Problem to solve: Take the lines from the beginning of the material through the line containing "return [p0 *" and retype them exactly, leaving the pictures out.

Data lines:
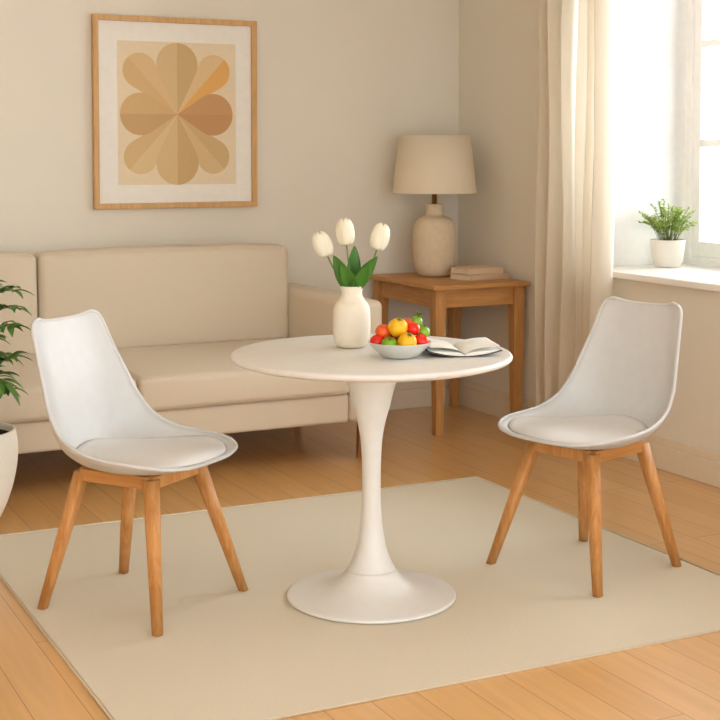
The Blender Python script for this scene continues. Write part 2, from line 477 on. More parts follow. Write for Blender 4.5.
def blade(bm, pts, wid, nrm, curl=.25, m_=6):
    """leaf blade along pts, width function wid(t), facing nrm"""
    pts = [Vector(p) for p in pts]; n = len(pts) - 1; g = []
    for i, p in enumerate(pts):
        d = (pts[min(i + 1, n)] - pts[max(i - 1, 0)]).normalized()
        sd = d.cross(Vector(nrm)).normalized(); nn = sd.cross(d).normalized(); w = wid(i / n)
        g.append([bm.verts.new(p + sd * (w * s) + nn * (w * curl * s * s)) for s in [(-1 + 2 * j / m_) for j in range(m_ + 1)]])
    for i in range(n):
        for j in range(m_): bm.faces.new((g[i][j], g[i][j + 1], g[i + 1][j + 1], g[i + 1][j]))
    return bm
def q(p0, p1, p2, n=12):
    p0, p1, p2 = Vector(p0), Vector(p1), Vector(p2)
    return [p0 * (1 - t) ** 2 + p1 * 2 * t * (1 - t) + p2 * t * t for t in [i / n for i in range(n + 1)]]

def V(r, z, f=0):   # offset in the vase frame: r to camera right, z up, f away
    return RT * r + FWD * f + UP * z
tul = [ # bloom base (r, z above vase foot), axis, leaf tip(s), label
    (-.077, .289, 0, (-.42, 1, -.1), [(-.057, .291, -.03)], 'white tulip leaning left, lowest of the three in the cream vase'),
    (-.016, .321, .01, (-.10, 1, 0), [(.009, .318, .02)], 'white tulip standing upright, middle of the three in the cream vase'),
    (.078, .308, -.01, (.25, 1, 0), [(.081, .287, -.02), (.055, .262, -.045), (-.034, .262, -.045)], 'white tulip leaning right beside the fruit bowl side of the cream vase'),
]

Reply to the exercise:
The Blender Python script for this scene continues. Write part 2, from line 477 on. More parts follow. Write for Blender 4.5.
def blade(bm, pts, wid, nrm, curl=.25, m_=6):
    """leaf blade along pts, width function wid(t), facing nrm"""
    pts = [Vector(p) for p in pts]; n = len(pts) - 1; g = []
    for i, p in enumerate(pts):
        d = (pts[min(i + 1, n)] - pts[max(i - 1, 0)]).normalized()
        sd = d.cross(Vector(nrm)).normalized(); nn = sd.cross(d).normalized(); w = wid(i / n)
        g.append([bm.verts.new(p + sd * (w * s) + nn * (w * curl * s * s)) for s in [(-1 + 2 * j / m_) for j in range(m_ + 1)]])
    for i in range(n):
        for j in range(m_): bm.faces.new((g[i][j], g[i][j + 1], g[i + 1][j + 1], g[i + 1][j]))
    return bm
def q(p0, p1, p2, n=12):
    p0, p1, p2 = Vector(p0), Vector(p1), Vector(p2)
    return [p0 * (1 - t) ** 2 + p1 * 2 * t * (1 - t) + p2 * t * t for t in [i / n for i in range(n + 1)]]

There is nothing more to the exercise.